David Hattersley Warner was born out of wedlock in Manchester in north England to Herbert Simon Warner and Ada Doreen Hattersley. He had an unhappy childhood as his parents separated and he subsequently lived with his father and stepmother who often moved home so that David’s education suffered. He secured a place at Rada but was not happy there. However, having played Snout in A Midsummer Night’s Dream at the Royal Court in London, it led him to join the RSC. Following his outstanding Hamlet, he was cast in Karel Reisz’s film of Morgan: A Suitable Case for Treatment, based on David Mercer’s television play about a working class artist with an upper class wife (Vanessa Redgrave, Oscar-nominated) who is seeking a divorce. Warner, Redgrave and Reisz were all Bafta award nominees.

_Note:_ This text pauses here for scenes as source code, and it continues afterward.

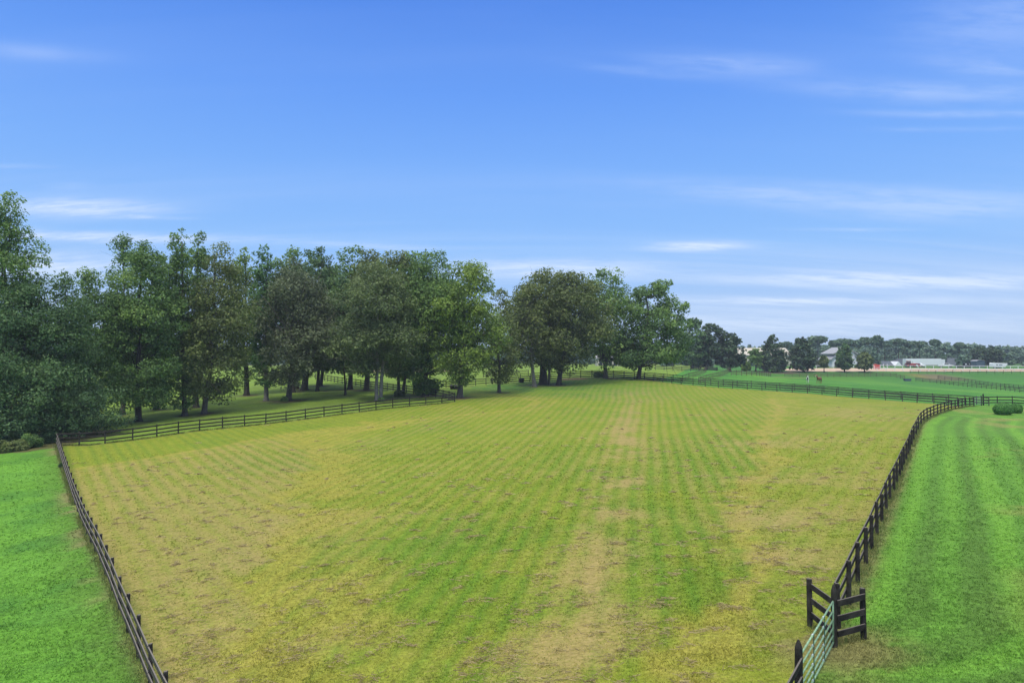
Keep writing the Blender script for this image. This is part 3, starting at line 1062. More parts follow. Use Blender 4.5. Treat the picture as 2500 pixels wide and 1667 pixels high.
def fence(line, label, mat, side=1, sp=SP, h=1.28, pw=0.125, rails=(0.38, 0.76, 1.16), rh=0.14, rt=0.035, resamp=True,
          cat='fence', group=None, name='plank_fence', skip_first=False, rail_mat=None):
    pts = resample(line, sp) if resamp else [np.array(p) for p in line]
    z = [g1(*p) for p in pts]
    root = empty(name, (pts[0][0], pts[0][1], z[0]))
    tag(root, label, cat, group)
    o = Vector(root.location)
    rnd = random.Random(len(pts) * 31 + int(pts[0][0]))
    dirs = []
    for i in range(len(pts)):
        a, b = pts[max(i - 1, 0)], pts[min(i + 1, len(pts) - 1)]
        dirs.append((b - a) / np.linalg.norm(b - a))
    zl = [zz + rnd.uniform(-0.03, 0.03) for zz in z]
    for i, p in enumerate(pts):
        if i == 0 and skip_first:
            continue
        hh = h + (0.04 if i % 3 else 0)
        po = link(bpy.data.objects.new('post', post_mesh(mat, hh, pw, rnd.randrange(4))), root)
        po.location = Vector((p[0], p[1], zl[i])) - o
        po.rotation_euler = (rnd.uniform(-0.015, 0.015), rnd.uniform(-0.015, 0.015), math.atan2(dirs[i][1], dirs[i][0]))
    off = (pw / 2 + rt / 2 - 0.008) * side
    for ri, rz in enumerate(rails):
        i = 0
        first = 2 if (ri % 2 == 0 or len(pts) < 3) else 1      # boards span two bays, joints staggered
        while i < len(pts) - 1:
            j = min(i + first, len(pts) - 1)
            first = 2
            dz = rnd.uniform(-0.015, 0.015)
            vs, fs = [], []
            for k in range(i, j + 1):
                nrm = np.array([-dirs[k][1], dirs[k][0]])
                e = 0.0
                if k == i:
                    e = 0.006
                if k == j:
                    e = -0.006
                q = pts[k] + nrm * off + dirs[k] * e
                zc_ = zl[k] + rz + dz + rnd.uniform(-0.012, 0.012)
                for (a, b) in ((-1, -1), (1, -1), (1, 1), (-1, 1)):
                    vs.append(Vector((q[0] + nrm[0] * a * rt / 2, q[1] + nrm[1] * a * rt / 2, zc_ + b * rh / 2)) - o)
            nk = j - i + 1
            fs.append((3, 2, 1, 0))
            fs.append(tuple(4 * (nk - 1) + q for q in (0, 1, 2, 3)))
            for k in range(nk - 1):
                for q in range(4):
                    q2 = (q + 1) % 4
                    fs.append((4 * k + q, 4 * k + q2, 4 * k + 4 + q2, 4 * k + 4 + q))
            me = bpy.data.meshes.new('rail')
            me.from_pydata(vs, [], fs)
            me.materials.append(rail_mat or mat)
            link(bpy.data.objects.new('rail', me), root)
            i = j
    return root


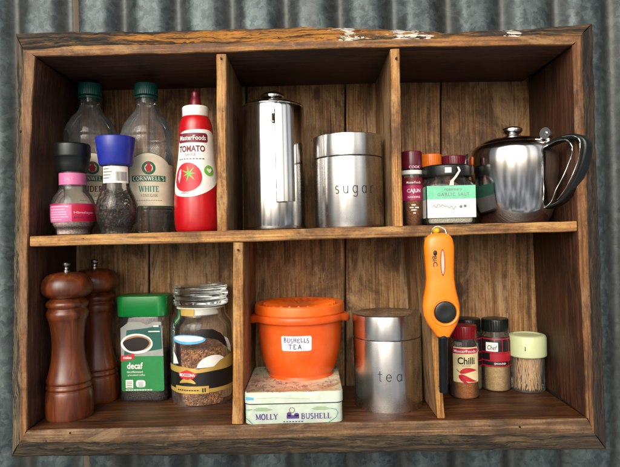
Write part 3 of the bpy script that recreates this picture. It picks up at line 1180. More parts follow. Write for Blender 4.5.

Warner had made his film debut uncredited in Wendy Toye’s We Joined the Navy with Kenneth More and then he played Blifl in Tony Richardson’s Tom Jones with Albert Finney. Subsequent films included Sidney Lumet’s The Deadly Affair, Jack Gold’s The Bofors Gun and Peter Hall’s Work Is a Four-Letter Word, the last co-starring Cilla Black in her only film role. He also worked with Hall on the bank job film Perfect Friday. The Fixer was John Frankenheimer’s adaptation of the Bernard Malamud novel, with Warner as Count Odoevsky. He played Treplev in Lumet’s adaptation of Chekhov’s The Seagull, was Helmer in Joseph Losey’s version of Ibsen’s A Doll's House, with Jane Fonda as Nora, and appeared as Lysander in Peter Hall’s A Midsummer Night’s Dream. He was also in Sam Peckinpah’s The Ballad of Cable Hogue and the controversial Straw Dogs.

Warner was getting good films by notable directors such as Alain Resnais’ Providence but then they began to become more obviously commercial with The Omen, Cross of Iron, Silver Bears, Time After Time, The Thirty-Nine Steps and Airport ‘79. However, there was gold among some of the more commercial titles such as the Monty Python fantasy Time Bandits in which Warner played Evil, Karel Reisz’s The French Lieutenant’s Woman, Carl Reiner’s The Man with Two Brains, and Neil Jordan’s The Company of Wolves. On the other hand were Disney’s Tron, My Best Friend Is a Vampire, Office Party, Star Trek V and VI, Mortal Passions and Teenage Mutant Ninja Turtles II.

Of Warner’s later films, Titanic and Ladies in Lavender were arguably his best. His final role was Admiral Boom in Mary Poppins Returns in 2018. He also had a thriving TV career, winning an Emmy for the miniseries Masada in 1981. He made audio recordings of projects such as Doctor Who, and recorded some video games, too. Later on he returned to the stage, after thirty years away, for Major Barbara on Broadway, King Lear at Chichester, Night Sky at The Old Vic and Falstaff at the RSC.

David Warner was married to Harriet Lindgren from 1969 to 1972 when they divorced. He married Sheilah Kent in 1979 and they have two children, Melissa and Luke. They divorced in 2005.